Limiter circuit before FM demodulator
Can a differential amplifier can be used as a limiter circuit for FM demodulation ? Can anybody explain the circuit, if it exixt !
Thanks
Yes if you adjust it to limit the signal. In fact all ICs for FM demodulation utilize differential limiters before the quadrature demodulator.
You can use any amplifier configuration as a limiter. All it has to do is clip the signal beyond a certain voltage (limit it's range). The idea of a limiter in FM systems is to eliminate as much variation in amplitude as possible so the classic methods are to use a voltage clipping circuit (two diodes in anti-parallel) or an amplifier with such high gain that the signal tries to exceed it's output capability and hence loses it's peaks.
Brian.
Sir,
What i feel differential amplifier can suppress the noise in a better way so we can put differential amplifier before fooster seeley discriminator also?
Can a circuit diagram be provided so that i could be better understood!
LImiters suppress not the noise but the amplitude variations due to signal propagation, interference spikes etc.
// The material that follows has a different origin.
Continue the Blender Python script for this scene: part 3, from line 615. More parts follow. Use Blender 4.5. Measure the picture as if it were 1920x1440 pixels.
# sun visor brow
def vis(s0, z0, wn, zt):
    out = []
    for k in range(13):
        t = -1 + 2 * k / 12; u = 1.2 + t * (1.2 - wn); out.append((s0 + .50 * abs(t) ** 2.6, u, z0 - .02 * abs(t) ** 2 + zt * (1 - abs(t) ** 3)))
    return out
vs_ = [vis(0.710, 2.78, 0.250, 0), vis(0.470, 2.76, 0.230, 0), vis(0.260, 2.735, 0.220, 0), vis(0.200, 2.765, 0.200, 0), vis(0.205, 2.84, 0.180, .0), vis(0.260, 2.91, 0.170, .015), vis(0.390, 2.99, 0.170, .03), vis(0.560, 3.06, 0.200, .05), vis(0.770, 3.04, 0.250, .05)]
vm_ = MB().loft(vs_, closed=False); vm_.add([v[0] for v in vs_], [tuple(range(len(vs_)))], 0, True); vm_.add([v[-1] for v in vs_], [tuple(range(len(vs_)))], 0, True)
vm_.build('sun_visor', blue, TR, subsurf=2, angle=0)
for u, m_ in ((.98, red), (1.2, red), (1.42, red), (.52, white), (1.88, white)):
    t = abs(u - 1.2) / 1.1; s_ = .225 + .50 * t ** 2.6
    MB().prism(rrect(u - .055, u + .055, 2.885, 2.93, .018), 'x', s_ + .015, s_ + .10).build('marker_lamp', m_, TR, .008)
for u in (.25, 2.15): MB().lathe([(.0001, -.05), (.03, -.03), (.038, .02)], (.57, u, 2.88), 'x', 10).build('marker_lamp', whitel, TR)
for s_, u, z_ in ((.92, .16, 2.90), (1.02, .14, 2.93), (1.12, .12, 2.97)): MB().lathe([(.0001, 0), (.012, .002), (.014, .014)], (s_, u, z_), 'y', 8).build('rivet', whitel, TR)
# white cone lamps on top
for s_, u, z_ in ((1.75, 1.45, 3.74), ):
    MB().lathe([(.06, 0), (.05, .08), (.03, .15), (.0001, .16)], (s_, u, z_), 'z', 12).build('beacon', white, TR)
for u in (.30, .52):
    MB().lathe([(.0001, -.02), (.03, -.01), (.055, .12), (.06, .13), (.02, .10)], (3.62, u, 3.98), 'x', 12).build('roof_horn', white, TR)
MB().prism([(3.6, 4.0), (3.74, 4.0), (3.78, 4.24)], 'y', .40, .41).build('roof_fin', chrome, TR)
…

Noise is determined by receiver thermal noise and FM signal modulation has a "FM gain" above threshold, typically 12...16 dB of S/N. FM gain is a function of deviation, ~18 dB in satellite TV FM transmission.
Foster-Seeley discriminator is a nice device but now all FM demodulator ICs use a quadrature detector with better results.
For IC schematics try the old TDA series, there were several FM demodulator ICs with limiting IF amplifiers. I do not remember their numbers.